I can pick up on part of what you said, Tony.
You've heard from all of us that there's been progress for seniors and there's been progress for kids. The area where we've made no progress--in fact it's gone backwards--is for working-age adults. This gets us back to employment insurance, which is, both in a political sense and in a policy sense, a dog's breakfast. It's incredibly difficult to reform employment insurance, as we've found through experience. Yet, to me, one of the absolutely crucial parts of any kind of poverty reduction strategy is income support for the unemployed. This is one of the basic fundamentals of a modern social security system. As you just said, it's so far from universal, it's hard to believe.
The shrinkage in coverage of employment insurance is the most extraordinarily negative event in the modern history of Canadian social policy. I mean, if you think of it in terms of a social insurance contract between working Canadians and their federal government, everybody pays for this program, everybody who's an employed person—it doesn't cover the self-employed, of course—and a small percentage of them, when they need the program, get the program. It's not only income benefits; it's also the related training and employment development services that are connected with eligibility for EI.
It's a controversial program. It's very, very difficult politically for any government of the day to make rational changes to that program, but that doesn't change the fact that it's an horrifically inequitable program. The variable entrance requirement that I mentioned means that employment insurance is like a three-dimensional chess game. Whether you get benefits and the amount of benefits that you get and how long you get them for depends on which of the 58 regional unemployment regions you live in. You can have two people who are unemployed, who had the same earnings pattern before they fell unemployed, and one of them could end up with a maximum benefit and the other could not even receive benefits. They're two unemployed Canadians and our federal program is treating them differently depending on the unemployment region where they live.

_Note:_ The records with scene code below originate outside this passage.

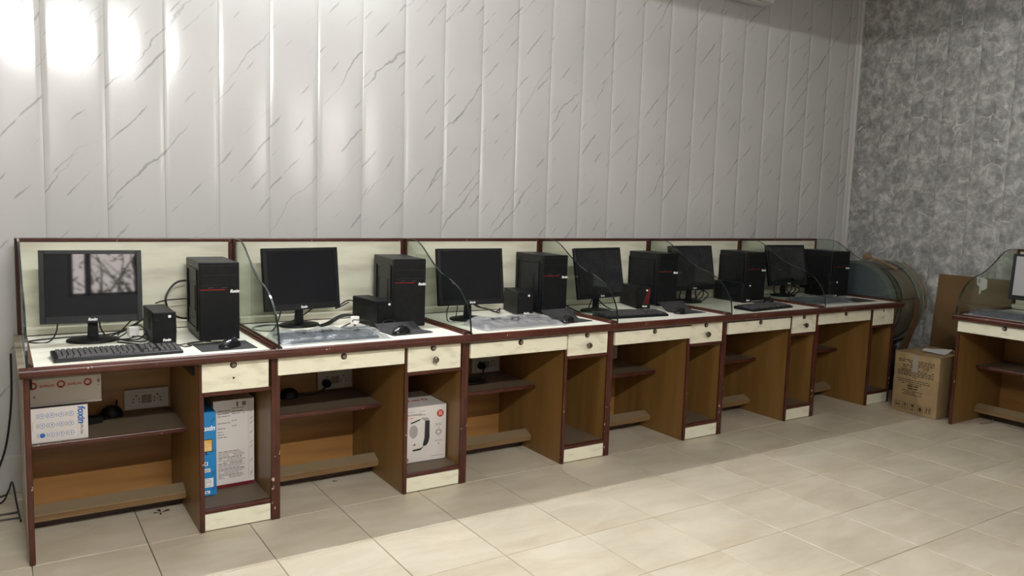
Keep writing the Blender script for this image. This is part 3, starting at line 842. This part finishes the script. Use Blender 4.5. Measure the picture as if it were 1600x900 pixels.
# ------------------------------------------------------------------ cables
def cable(label, pts, r=.0032, mat='cable', name='cable', cat='cable', group='black cables'):
    o = MB().tube(spline(pts, 7), r, 6).build(name, mat, None, smooth=True)
    return tag(o, label, cat, group)
Z0 = HT+.0035
# first desk
cable('cable hanging from the first monitor and looping on the desk at left', [(.14, -.33, .88), (.13, -.30, .80), (.10, -.30, Z0), (.045, -.29, Z0), (.035, -.25, Z0), (.10, -.22, Z0), (.22, -.20, Z0), (.36, -.20, Z0+.004), (.44, -.19, .80), (.50, -.20, .84)])
cable('cable drooping from the right half of the first monitor', [(.30, -.33, .88), (.295, -.31, .82), (.33, -.29, Z0), (.38, -.34, Z0), (.44, -.36, Z0), (.50, -.23, Z0+.02)])
cable('thick cable arching behind the first tower', [(.735, -.13, .985), (.64, -.14, .985), (.585, -.16, .92), (.60, -.16, .85), (.65, -.15, .815), (.72, -.14, .81)], .005)
cable('thin cable between the first UPS and tower', [(.53, -.23, .90), (.58, -.18, .905), (.66, -.15, .905), (.72, -.14, .905)], .003)
TG = [('nearest the wall', [(.335, -.25, Z0), (.39, -.26, Z0+.02), (.43, -.22, Z0+.03), (.47, -.25, .83), (.478, -.27, .84)]),
      ('crossing over the plug', [(.345, -.33, Z0), (.39, -.30, Z0+.015), (.44, -.29, .815), (.468, -.33, .80), (.475, -.38, Z0), (.44, -.43, Z0), (.40, -.40, Z0), (.37, -.35, Z0)]),
      ('in the middle', [(.35, -.36, Z0), (.40, -.37, Z0+.006), (.44, -.36, Z0+.012), (.472, -.40, Z0), (.47, -.46, Z0), (.43, -.50, Z0), (.38, -.44, Z0), (.35, -.40, Z0)]),
      ('nearest the front', [(.36, -.41, Z0), (.40, -.46, Z0), (.44, -.52, Z0), (.475, -.525, Z0), (.50, -.52, Z0)])]
for nm, q in TG: cable('tangled cable beside the first UPS, strand '+nm, q, .0030)
cable('short curled cable behind the tangle at the first UPS', [(.37, -.24, Z0), (.395, -.26, .80), (.43, -.25, .835), (.465, -.24, .86)], .003)
pl = thing('power_plug', 'white power plug among the cables of the first desk', 'plug', (.425, -.30, HT), .3, 'white plugs on the desks')
MB().box(-.022, .022, -.014, .014, .010, .050).build('plug_body', 'white_plug', pl, bevel=.005, seg=2); MB().tube([(.0, 0, 0), (.0, 0, .012)], .006, 8).build('cord_boot', 'cable', pl)
dup(pl, (1.435, -.36, HT), -.5, 'white power plug among the cables of the second desk')
cable('keyboard cord curling towards the first mouse pad', [(.545, -.60, Z0+.012), (.58, -.615, Z0), (.61, -.60, Z0), (.60, -.57, Z0), (.64, -.56, Z0+.004), (.70, -.55, Z0+.006)], .0022)
cable('mouse cord of the first desk', [(.725, -.64, Z0+.014), (.70, -.58, Z0+.006), (.66, -.555, Z0+.006), (.62, -.55, Z0+.004), (.56, -.57, Z0), (.50, -.545, Z0)], .0022)
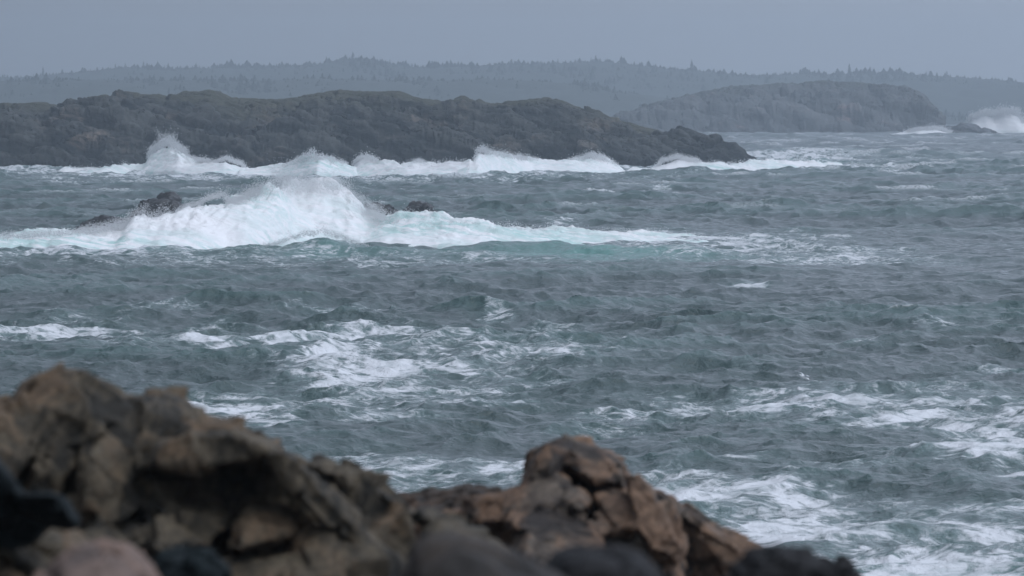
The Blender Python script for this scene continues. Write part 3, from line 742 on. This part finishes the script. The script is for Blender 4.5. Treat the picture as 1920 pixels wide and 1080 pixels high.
make_rock('boulder', 'small black boulder beside the foaming water, last at the lower right end of the rocks', M_ROCK_GREY, [
    ([(1515, 1072), (1545, 1052), (1575, 1046), (1598, 1058), (1612, 1085), (1630, 1300), (1490, 1300)], 19.0, 0.4, (0, -0.2), 0.2),
    ], 0.011, 0.22, 0.03, 71, 0.4, 2, (1, 1, 0.7), planar=0.5)

# bedrock of the shore the camera stands on
def build_shore():
    xs = np.linspace(-22, 22, 160); ys = np.linspace(-6, 52, 200)
    X, Y = np.meshgrid(xs, ys)
    z = np.interp(Y, [-6, 4, 12, 26, 34, 44, 52], [8.3, 8.2, 8.0, 6.8, 4.0, -0.8, -2.0])
    q = np.stack([X.ravel(), Y.ravel(), 0 * X.ravel()], 1)
    Z = z.ravel() + 0.30 * fbm(q / 2.5, 5, 77) + 0.15 * fbm(q / 0.8, 4, 78, 0.5, True)
    structure(link('shore', mesh_np('shore', np.stack([X.ravel(), Y.ravel(), Z], 1), grid_faces(200, 160)), M_SHORE))
build_shore()

# reef rocks among the breaker
make_rock('reef_rock', 'hump-backed dark wet rock rising behind the white surge of the reef', M_REEF, [
    ([(228, 424), (250, 398), (283, 377), (300, 373), (322, 370), (335, 384), (349, 400), (352, 440), (230, 440)], 337, 3.0),
    ([(288, 388), (325, 372), (338, 392), (352, 440), (290, 440)], 335.4, 1.6)], 0.14, 1.6, 0.30, 81, 0.4)
make_rock('reef_rock', 'long low dark rock, the lowest of the reef, awash with foam', M_REEF, [
    ([(142, 423), (163, 413), (195, 410), (224, 411), (242, 420), (240, 450), (140, 450)], 335, 2.5)], 0.14, 1.4, 0.25, 83, 0.2)
make_rock('reef_rock', 'dark rock just beside the spray plume, dipping towards the foam', M_REEF, [
    ([(664, 388), (690, 379), (714, 381), (738, 392), (756, 401), (760, 440), (665, 440)], 342, 2.5)], 0.14, 1.4, 0.28, 87, 0.5)
make_rock('reef_rock', 'dark notched rock farther from the spray plume, foam across its foot', M_REEF, [
    ([(748, 400), (763, 388), (785, 380), (802, 385), (819, 397), (822, 440), (748, 440)], 343, 2.5),
    ([(790, 388), (799, 379), (810, 392), (805, 420)], 341.4, 0.8)], 0.14, 1.3, 0.28, 89, -0.4)
make_rock('reef_rock', 'low dark rock off the hazy headland, half hidden by a burst of spray', M_REEF, [
    ([(1758, 246), (1775, 238), (1800, 231), (1830, 235), (1845, 240), (1868, 252), (1870, 262), (1750, 262)], 1440, 10)], 0.6, 6, 0.9, 91, 0.3)
make_rock('reef_rock', 'small dark rock in the surf at the tip of the island', M_REEF, [
    ([(1280, 322), (1290, 314), (1305, 311), (1318, 316), (1325, 324), (1325, 335), (1275, 335)], 690, 3)], 0.2, 1.8, 0.3, 93, 0.3)

# ------------------------------------------------------------------ breaking waves: a heaped white-water body and its flying drops
TET = np.array([(1, 1, 1), (1, -1, -1), (-1, 1, -1), (-1, -1, 1)], float) * 0.75
TETF = np.array([(0, 1, 2), (0, 3, 1), (0, 2, 3), (1, 3, 2)])
def drops_mesh(name, P, R):
    n = len(P)
    a = rng.standard_normal((n, 3, 3))
    Q, _ = np.linalg.qr(a)
    V = P[:, None, :] + np.einsum('ij,njk->nik', TET, Q) * R[:, None, None]
    F = TETF[None] + 4 * np.arange(n)[:, None, None]
    return mesh_np(name, V.reshape(-1, 3), F.reshape(-1, 3), True)

def breaker(label, top, bottom, run, sprays, turb, green, seed, sx, group=None, mat_scale=1.0, back=6.0):
    """top / bottom: photo outline of the white water; run: metres from its front edge back to its crest"""
    x0, x1 = bottom[0][0], bottom[-1][0]
    dm = dsea(np.mean([b[1] for b in bottom]))
    nx = int((x1 - x0) / FPX * dm / sx); ny = int((run + back) / (sx * 1.25))
    px = np.linspace(x0, x1, nx); v = np.linspace(0, 1, ny) * (run + back)
    P, Vv = np.meshgrid(px, v, indexing='xy'); P = P.ravel(); Vv = Vv.ravel()
    dc = dsea(interp(P, bottom)) + run
    df = dc - run + turb * 2.2 * fbm(np.stack([P / 75, 0 * P, 0 * P + seed], 1), 2, seed + 43, 0.4)
    zc = gz(interp(P, top), dc)
    zc = zc * (1 + 0.14 * fbm(np.stack([P / 26, Vv / (1.6 * turb), 0 * P + seed], 1), 5, seed + 41, 0.62))
    y = df + Vv; x = gx(P, dc)
    t = np.clip(Vv / run, 0, 1); tb = np.clip((Vv - run) / back, 0, 1)
    ends = sstep(x0, x0 + 0.06 * (x1 - x0), P) * sstep(x1, x1 - 0.06 * (x1 - x0), P)
    q = np.stack([x, y, np.zeros_like(x)], 1)
    prof = t ** 0.85 * (1 - tb ** 1.3)
    z = -0.15 + (zc + 0.15) * prof
    n1 = fbm(q / (turb * np.array([6, 5, 1.0])), 5, seed, 0.55)
    qs = q + np.stack([0 * x, 1.3 * turb * fbm(q / (turb * 5), 3, seed + 61), 0 * x], 1)
    n2 = fbm(qs / (turb * np.array([5.5, 1.5, 1.0])), 5, seed + 7, 0.58, True)
    n3 = fbm(q / (turb * np.array([0.9, 0.8, 1.0])), 4, seed + 8, 0.6)
    z = z + turb * (0.62 * n1 + 0.55 * n2 + 0.16 * n3) * (0.35 + 0.65 * t * (1 - tb)) - (1 - ends) * 1.2 - 1.2 * sstep(0.6, 1.0, tb)
    z -= 0.5 * turb * sstep(0.12, 0.0, t)
    y = y + turb * 0.8 * fbm(q / (turb * 3) + 5.5, 3, seed + 13)
    C = np.array([x.mean(), y.mean(), -0.5])
    root = bpy.data.objects.new('breaking_wave', None); COL.objects.link(root); root.location = tuple(C)
    tag(root, label, 'wave', group)
    V = np.stack([x, y, z], 1)
    me = mesh_np('white_water', V - C, grid_faces(ny, nx))
    gv = interp(P, green) if isinstance(green, list) else green
    gr = np.clip(gv * (0.55 + 0.9 * fbm(q / (turb * np.array([10, 6, 1.0])), 3, seed + 3)) + 0.35 * sstep(0.3, 0.0, t), 0, 1)
    attr(me, 'green', gr)
    link('white_water', me, M_WHITE, parent=root)
    PP, RR = [], []
    for (ptop, pbot, count, dist, spread, r0, r1, fall) in sprays:
        a, b = ptop[0][0], ptop[-1][0]
        p = rng.uniform(a, b, count)
        jets = fbm(np.stack([p / (0.030 * (b - a) + 4), 0 * p, 0 * p + seed], 1), 4, seed + 21, 0.6)
        fringe = rng.uniform(0, 1, count) < 0.75
        u = np.where(fringe, rng.normal(0.985, 0.07, count), rng.uniform(0.80, 1.12, count))
        if fall >= 1.2: u = rng.uniform(0, 1.1, count) ** 1.4
        u = u + 0.9 * np.maximum(jets - 0.22, 0) * rng.uniform(0, 1, count) ** 0.7 * (rng.uniform(0, 1, count) < 0.5)
        u = u + 0.20 * jets * np.clip(u, 0, 1.2) + np.abs(rng.normal(0, 0.10, count)) * (rng.uniform(0, 1, count) < 0.22)
        tp, bt = interp(p, ptop), interp(p, pbot)
        row = bt + (tp - bt) * u - rng.exponential(1.7, count) + rng.normal(0, 1.0, count)
        crest = dsea(interp(p, bottom)) + run
        dist = dist if dist > 100 else crest + dist
        yy = dist + rng.normal(0, spread, count)
        lean = 0.25 * (u ** 2) * (bt - tp)
        xx = gx(p + lean * rng.uniform(-0.5, 1.0, count) + rng.normal(0, 2.0, count), dist)
        PP.append(np.stack([xx, yy, gz(row, dist)], 1))
        RR.append(rng.uniform(0.75 * r0, 0.75 * r1, count) * (1.15 - 0.45 * np.clip(u, 0, 1)))
    PP = np.concatenate(PP); RR = np.concatenate(RR)
    sp = link('spray', drops_mesh('spray', PP - C, RR), M_SPRAY, parent=root)
    sp['kind'] = 'stuff'
    return root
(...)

I just find that unbelievable. Between that and the fact that whether you get EI or not is a long shot, it seems to me that's the weakest link federally in our poverty reduction strategy.
Now, we've made some proposals, as I said, and I agree with what Andrew said about the need to bolster that program as part of the fiscal stimulus. The Americans are doing that. A traditional role of employment insurance during a recession is to be counter-cyclical. But even when the economy improves, which it will, that program will still be inadequate. It's still going to miss a huge chunk of Canadians whose work patterns will disqualify them from employment insurance. That's what has driven us to start to think in more architectural terms that maybe employment insurance will never be adequate to the modern labour market; maybe we do have to add a second kind of a program, an income-tested program, which would provide unemployment benefits to people who simply will never fit into a social insurance program.
We've also connected the work we're doing to the reform of welfare. Welfare is another terrible, archaic program that is not working. I know it's not a federal program, but you can't talk about poverty reduction in Canada without talking about one of the main programs that keeps people poor, which is welfare.
I'm saying all of that not to be grim about it all, but just to say that there is a huge challenge in front of us and we have to take that challenge on. Employment insurance simply cannot go on the way it is now. It's a program that doesn't work.